WORK INSTRUCTIONS
Retype only what runs from the first line of the records to the line with "from mathutils import noise, Vector", inclusive, and no pictures.
-----
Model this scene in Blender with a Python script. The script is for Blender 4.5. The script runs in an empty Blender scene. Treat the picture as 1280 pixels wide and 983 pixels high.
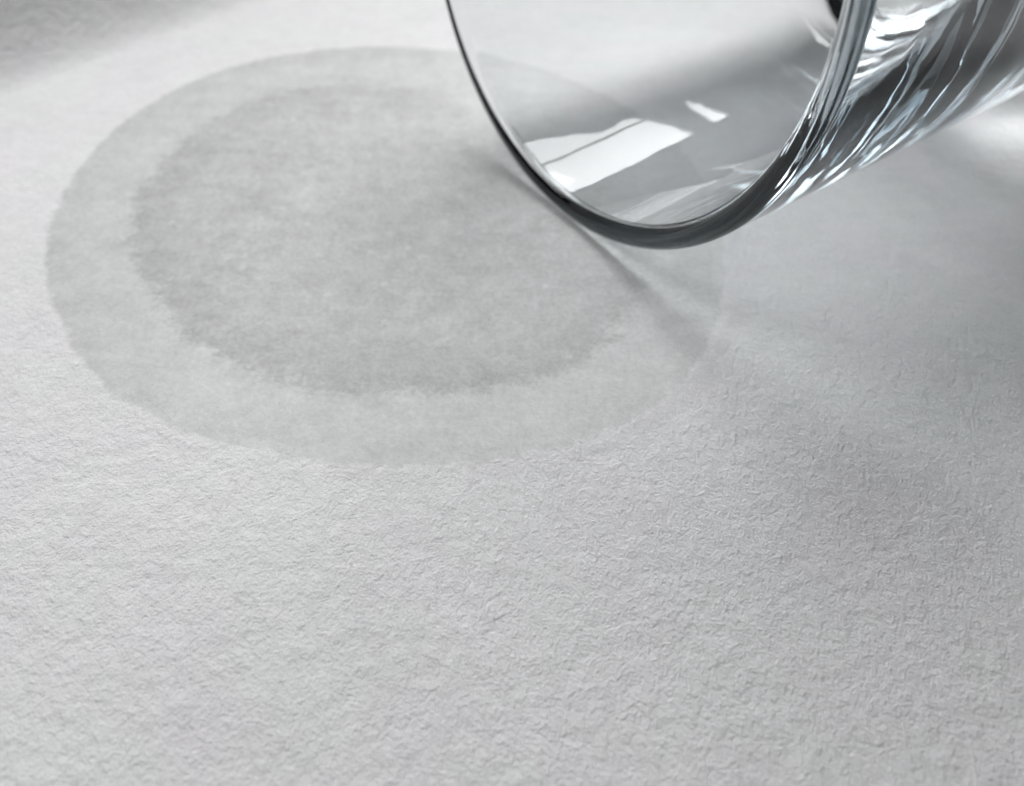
import bpy, math
import numpy as np
from mathutils import noise, Vector

# ------------------------------------------------------------------ camera, light, exposure
sc = bpy.context.scene
COL = sc.collection
HC = 0.072                                   # height of the phone above the paper (m)
PITCH = math.radians(46)
cd = bpy.data.cameras.new('camera'); cam = bpy.data.objects.new('camera', cd); COL.objects.link(cam)
cam.location = (0, 0, HC); cam.rotation_euler = (math.pi/2 - PITCH, 0, 0)
cd.sensor_width = 36; cd.lens = 18/math.tan(math.radians(30)); cd.clip_start = 0.004; cd.clip_end = 50
cd.dof.use_dof = True; cd.dof.focus_distance = 0.090; cd.dof.aperture_fstop = 22
sc.camera = cam

w = bpy.data.worlds.new('World'); sc.world = w; w.use_nodes = True
bg = w.node_tree.nodes['Background']; bg.inputs[0].default_value = (0.95, 0.97, 1, 1); bg.inputs[1].default_value = 0.012

def area(name, loc, target, sx, sy, power, color=(1, 1, 1)):
    l = bpy.data.lights.new(name, 'AREA'); l.shape = 'RECTANGLE'; l.size = sx; l.size_y = sy; l.energy = power; l.color = color
    o = bpy.data.objects.new(name, l); COL.objects.link(o); o.location = loc
    d = Vector(target) - Vector(loc)
    o.rotation_euler = d.to_track_quat('-Z', 'Y').to_euler()
    return o
def sph(az, el, dist):
    a, e = math.radians(az), math.radians(el)
    return (0.02 + dist*math.sin(a)*math.cos(e), 0.10 + dist*math.cos(a)*math.cos(e), dist*math.sin(e))
TGT = (0.0, 0.10, 0)
WIN_AZ, WIN_EL, WIN_D = -4, 49, 0.48
wc = Vector(sph(WIN_AZ, WIN_EL, WIN_D)); wq = (Vector(TGT) - wc).to_track_quat('-Z', 'Y')
for dx, dy in ((-0.5, 0.5), (0.5, 0.5), (-0.5, -0.5), (0.5, -0.5)):     # the four panes of a window, bars between them
    p = wc + wq @ Vector((dx*0.135, dy*0.148, 0))
    l = bpy.data.lights.new('window_pane', 'AREA'); l.shape = 'RECTANGLE'; l.size = 0.126; l.size_y = 0.139; l.energy = 0.585; l.color = (0.995, 0.995, 1)
    o = bpy.data.objects.new('window_pane', l); COL.objects.link(o); o.location = p; o.rotation_euler = wq.to_euler()

area('side_fill', sph(-80, 53, 0.29), (-0.025, 0.085, 0), 0.13, 0.16, 0.31, (0.98, 0.98, 1))  # added fill lamp that brightens the left of the paper

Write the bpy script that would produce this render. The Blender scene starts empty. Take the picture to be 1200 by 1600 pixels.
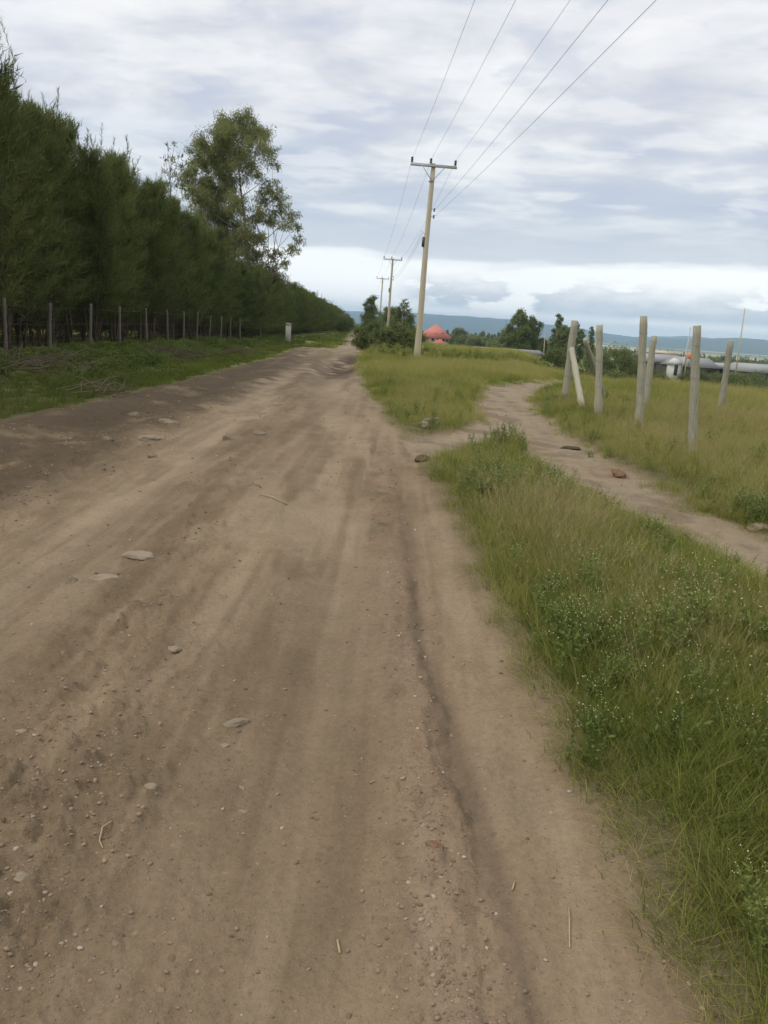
import bpy, math, random
import numpy as np
from mathutils import Vector, Matrix, Euler
random.seed(7); RS = np.random.RandomState(11)
R = math.radians
SC = bpy.context.scene; COL = SC.collection

# ------------------------------------------------------------------ camera
CAMH = 1.6
PITCH, ROLL = R(13.434), R(4.004)
cF = Vector((0, math.cos(PITCH), -math.sin(PITCH))); cR0 = Vector((1, 0, 0)); cU0 = Vector((0, math.sin(PITCH), math.cos(PITCH)))
cR = math.cos(ROLL)*cR0 + math.sin(ROLL)*cU0; cU = -math.sin(ROLL)*cR0 + math.cos(ROLL)*cU0
cam = bpy.data.objects.new('camera', bpy.data.cameras.new('camera')); COL.objects.link(cam)
cam.matrix_world = Matrix(((cR.x, cU.x, -cF.x, 0), (cR.y, cU.y, -cF.y, 0), (cR.z, cU.z, -cF.z, CAMH), (0, 0, 0, 1)))
cam.data.sensor_fit = 'VERTICAL'; cam.data.sensor_height = 32; cam.data.lens = 32*1232/1600
cam.data.clip_start = 0.05; cam.data.clip_end = 40000
SC.camera = cam

# ------------------------------------------------------------------ exposure
SC.view_settings.view_transform = 'Standard'; SC.view_settings.look = 'None'
SC.view_settings.exposure = 0.15; SC.view_settings.gamma = 1.0; SC.view_settings.use_curve_mapping = False
SC.render.engine = 'CYCLES'
SC.cycles.use_denoising = True
SC.cycles.max_bounces = 6; SC.cycles.diffuse_bounces = 3; SC.cycles.transmission_bounces = 3; SC.cycles.volume_bounces = 1
SC.cycles.transparent_max_bounces = 8
SC.cycles.use_adaptive_sampling = True; SC.cycles.adaptive_threshold = 0.015

# ------------------------------------------------------------------ sun and sky
SUN_AZ, SUN_EL = -108, 46           # azimuth from +Y towards +X, elevation (behind thin cloud, to the left)
sl = bpy.data.lights.new('sun', 'SUN'); sl.energy = 1.3; sl.angle = R(12); sl.color = (1, .95, .87)
so = bpy.data.objects.new('sun', sl); COL.objects.link(so); so.location = (-30, -10, 40)
sd = Vector((math.sin(R(SUN_AZ))*math.cos(R(SUN_EL)), math.cos(R(SUN_AZ))*math.cos(R(SUN_EL)), math.sin(R(SUN_EL))))
so.rotation_euler = (-sd).to_track_quat('-Z', 'Y').to_euler()

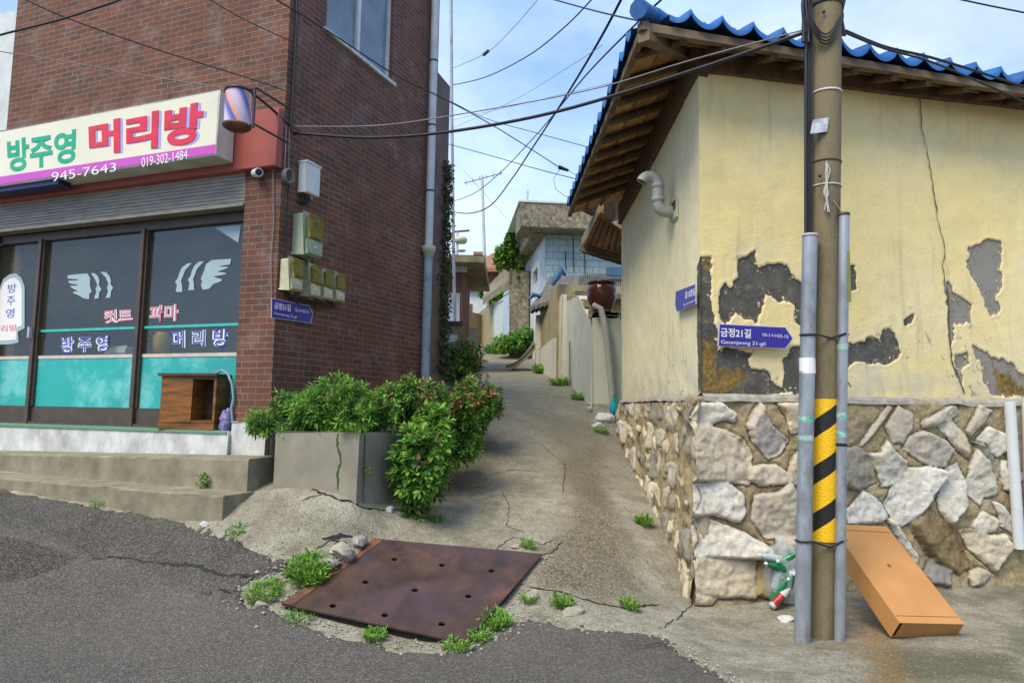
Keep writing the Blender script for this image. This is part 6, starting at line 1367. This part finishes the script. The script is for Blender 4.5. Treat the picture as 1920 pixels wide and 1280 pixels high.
# doors
for (x0, x1, yt, yb, m, lb) in ((926, 944, 565, 648, 'palegreen', 'pale green metal gate panel facing the alley'), (944, 957, 548, 640, 'palegrey', 'pale grey metal gate panel next to the stone pier')):
    A = P(x0, yb, 27 - (x0 - 926) * .08); Bb = P(x1, yb, 27 - (x1 - 926) * .08); fr = Frame(A.x, A.y, Bb.x - A.x, Bb.y - A.y, -1, -1); w = (Bb - A).length
    e = thing('metal_gate', A, lb, 'gate', 'metal gate panels up the alley'); e['_loc'] = tuple(A); zt_ = fr.hit((x0 + x1) / 2, yt)[1]
    MB().box(fr, 0, w, A.z - .6, zt_, -.06, 0).build('panel', M[m], e)
    mb = MB(); mb.box(fr, 0, .05, A.z - .4, zt_ + .02, .001, .03); mb.box(fr, w - .05, w, A.z - .4, zt_ + .02, .001, .03); mb.box(fr, .05, w - .05, zt_ - .06, zt_ + .02, .001, .03); mb.build('frame', M['palegreen'], e)
# lean-to slab roof over them
LS = MB(); LS.prism([P(905, 572, 27.5), P(962, 533, 24.5), P(958, 505, 25.5), P(915, 548, 29)], (0, 0, .28)); tag(LS.build('canopy_slab', M['slab']), 'mossy sloping concrete canopy above the pale metal gates', 'canopy')
aw = P(892, 640, 31); bw = P(926, 645, 27.2); fr = Frame(aw.x, aw.y, (bw - aw).x, (bw - aw).y, -1, -1)
mb = MB(); mb.box(fr, 0, (bw - aw).length, gz(bw.x, bw.y) - .8, fr.hit(915, 575)[1], -.2, 0); tag(mb.build('alley_wall', M['tanwall'], bevel=.02), 'low tan concrete wall left of the pale green gate', 'wall')
lean = MB(); cs = gp(985, 688); 
vs = []
for i in range(9):
    t = i / 8; 
    for j in (0, 1): q = P(948 + 55 * t, 684 - 6 * t - (34 * t * t), 18.6 - .2 * t) ; q = q + Vector((0, 1.2 * j, .20 * j * t)); vs.append(q)
vs2 = [Vector(v) - Vector((0, 0, .16)) for v in vs]
lean.add(vs + vs2, [(2 * i, 2 * i + 2, 2 * i + 3, 2 * i + 1) for i in range(8)] + [(18 + 2 * i, 18 + 2 * i + 1, 18 + 2 * i + 3, 18 + 2 * i + 2) for i in range(8)] + [(2 * i, 2 * i + 2, 18 + 2 * i + 2, 18 + 2 * i) for i in range(8)], smooth=True)
tag(lean.build('curled_sheet', M['slab']), 'curled grey sheet lying against the gatehouse post in the alley', 'sheet')

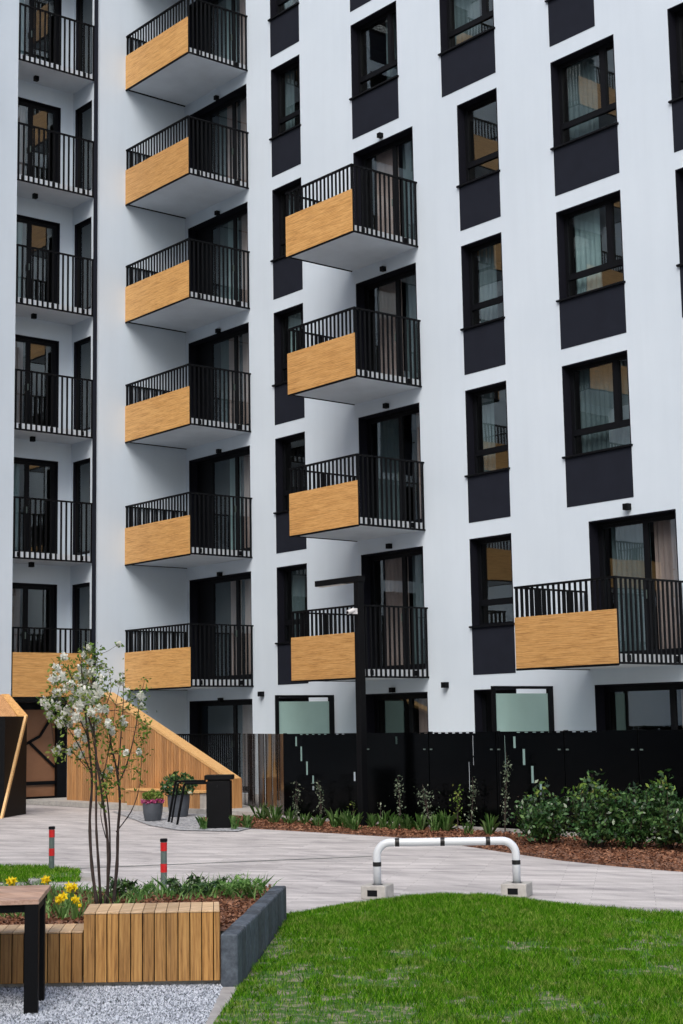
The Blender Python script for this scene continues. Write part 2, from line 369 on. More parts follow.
# local frames: (s along the wall, d outwards, z)
def FM(s, d, z): return Vector((s, -d, z))
def FW(s, d, z): return Vector((d, s, z))            # wing: s = y, outwards = +x
def fbox(m, fr, s0, s1, d0, d1, z0, z1):
    p, q = fr(s0, d0, z0), fr(s1, d1, z1)
    m.box(min(p.x, q.x), min(p.y, q.y), min(p.z, q.z), max(p.x, q.x), max(p.y, q.y), max(p.z, q.z))
def curtain_or_reflection(fr, s0, s1, d, z0, z1, mat, parent, amp=.035):  # wavy sheet behind a pane
    n = max(8, int((s1-s0)*36)); m = MB(); vs = []
    for i in range(n+1):
        s = s0+(s1-s0)*i/n; dd = d+amp*math.sin(i*1.35+s*7)*(.6+.4*math.sin(i*.37))
        vs += [fr(s, dd, z0), fr(s, dd, z1)]
    m.add(vs, [(2*i, 2*i+2, 2*i+3, 2*i+1) for i in range(n)])
    return sub(m.build('curtain', mat, None, smooth=True), parent)
def lining(m, fr, s0, s1, z0, z1, dep, t=.02):
    fbox(m, fr, s0, s0+t, -dep, .002, z0, z1); fbox(m, fr, s1-t, s1, -dep, .002, z0, z1)
    fbox(m, fr, s0+t, s1-t, -dep, .002, z1-t, z1); fbox(m, fr, s0+t, s1-t, -dep, .002, z0, z0+t)
def sash(m, fr, s0, s1, z0, z1, d, wd=.06, th=.06):
    fbox(m, fr, s0, s0+wd, d-th, d, z0, z1); fbox(m, fr, s1-wd, s1, d-th, d, z0, z1)
    fbox(m, fr, s0+wd, s1-wd, d-th, d, z1-wd, z1); fbox(m, fr, s0+wd, s1-wd, d-th, d, z0, z0+wd)
def pane(fr, s0, s1, z0, z1, d, parent):
    m = MB(); m.quad(fr(s0, d, z0), fr(s1, d, z0), fr(s1, d, z1), fr(s0, d, z1))
    return sub(m.build('glass_pane', M['glass']), parent)
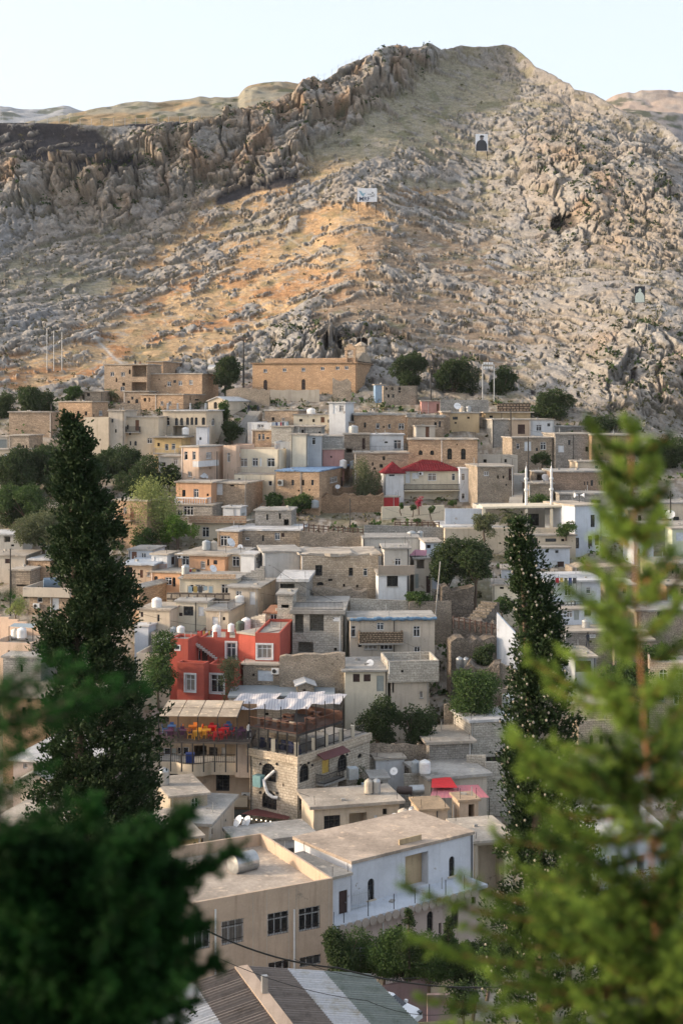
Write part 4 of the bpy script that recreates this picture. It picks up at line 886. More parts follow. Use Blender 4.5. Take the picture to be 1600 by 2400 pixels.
# far left rows
H('plaster_house','grey house with white roof tarpaulins at the left edge',-30,54,1253,1300,-6,GRY,d=7,f='o18,1264,14,13 w30,1290,8,9 w38,1292,8,9',D=216,jit=.08,rm=ROOFW)
H('plaster_house','grey lower storey at the left edge behind the utility pole',-30,60,1302,1362,-6,TANG,d=7,f='n18,1315,11,11',D=206)
H('stone_house','stone yard house with a gaping dark garage at the far left',25,71,1336,1366,-8,ST3,d=6,f='o55,1390,30,40',D=201,x2=118)
H('stone_house','tan stone house under the oak like tree with a green white roof sheet',68,118,1312,1352,-10,ST2,d=7,D=205,f='s92,1330,8,12',rm=ROOFW,jit=.1)
hL3=H('plaster_house','broad parapet house with a wall air conditioner left of the dark cypress',54,164,1376,1398,-10,TANG,d=9,par=.9,D=195.5,down=0,ov=.1)
hL3b=H('stone_house','lower storey of the broad parapet house with a barred window',70,163,1398,1455,-10,ST1,d=8.5,f='w94,1406,12,13 d131,1416,16,28',D=196)
acunit('cream air conditioner under the broad parapet, far left',hL3b.F,88,1419,.9,.65,.45)
tank('blue grey tank lying on the broad parapet roof at left',topt(hL3,122,4),.8,2.2,'blue',ax=(1,.2,0))
H('plaster_house','tan plastered room beside the lying blue tank',136,166,1352,1380,-10,TAN,d=5,D=199)
wall('terrace_wall','peach stepped terrace wall at the left edge',-20,104,1440,1480,-14,CHR,D=184,steps=6,yt2=1474,th=.4)
hL5=H('plaster_house','peach roof terrace house carrying tanks under a thin shade frame',-20,72,1504,1560,-12,CHR,d=9,par=.6,D=172)
H('stone_house','pale stone house with three narrow windows hidden by the cypress',95,190,1478,1535,-18,ST4,d=8,f='D109,1506,8,19 D124,1506,8,19 D138,1506,8,19',D=176,rm=ROOFP)
H('plaster_house','dark block warehouse left of the cypress with a white band',8,96,1540,1600,-6,BLK,d=10,D=168,jit=.03,rm=ROOFG)
H('stone_house','rough pebble walled house glimpsed behind the blurred left branch',8,200,1632,1712,-10,RUBO,d=9,D=160,f='n69,1640,9,12 n155,1632,10,14',rm=ROOFP)
H('plaster_house','mauve grey house with a broad white roof behind the lower branches',32,200,1780,1830,-14,plaster((.34,.29,.27),.5),d=13,D=146,f='w104,1800,9,14 w60,1795,10,12',rm=ROOFW,ov=.4)
gable('grey gabled house end beside the lower left branches',50,112,1826,1870,-10,TANG,ROOFG,16,d=8,D=143)
H('plaster_house','low brick house with a wide dusty roof at the bottom left edge',-40,96,1940,2010,-16,ST2,d=11,D=122,rm=ROOFP,ov=.3)
H('plaster_house','lilac white house glimpsed through the cypress left of the red house',316,348,1466,1522,-18,WHB,d=6,D=181,rm=ROOFW)
H('plaster_house','pale terrace with a rail just left of the red house',320,398,1530,1570,-10,CRM,d=6,D=175,par=.6)
# ---------------- red house ----------------
RK=dict(group=None,cat='house')
hR1=H('red_house','red orange stair tower block of the red house with a tiny white window',398,441,1496,1640,-14,RED,x2=464,f='W416,1518,11,10',D=171.5,rm=ROOFA,par=.35,**RK)
hR2=H('red_house','recessed red middle block with battlement posts and a large white framed window',463,560,1498,1640,-8,RED,d=8,f='W542,1527,22,42 w464,1531,12,32 n480,1535,14,30',D=174.5,rm=ROOFA,par=.3,**RK)
m=MB()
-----
RESULT OF THIS EXERCISE
Model this scene in Blender with a Python script. The script is for Blender 4.5. The script runs in an empty Blender scene. Treat the picture as 1280 pixels wide and 983 pixels high.
import bpy, math
import numpy as np
from mathutils import noise, Vector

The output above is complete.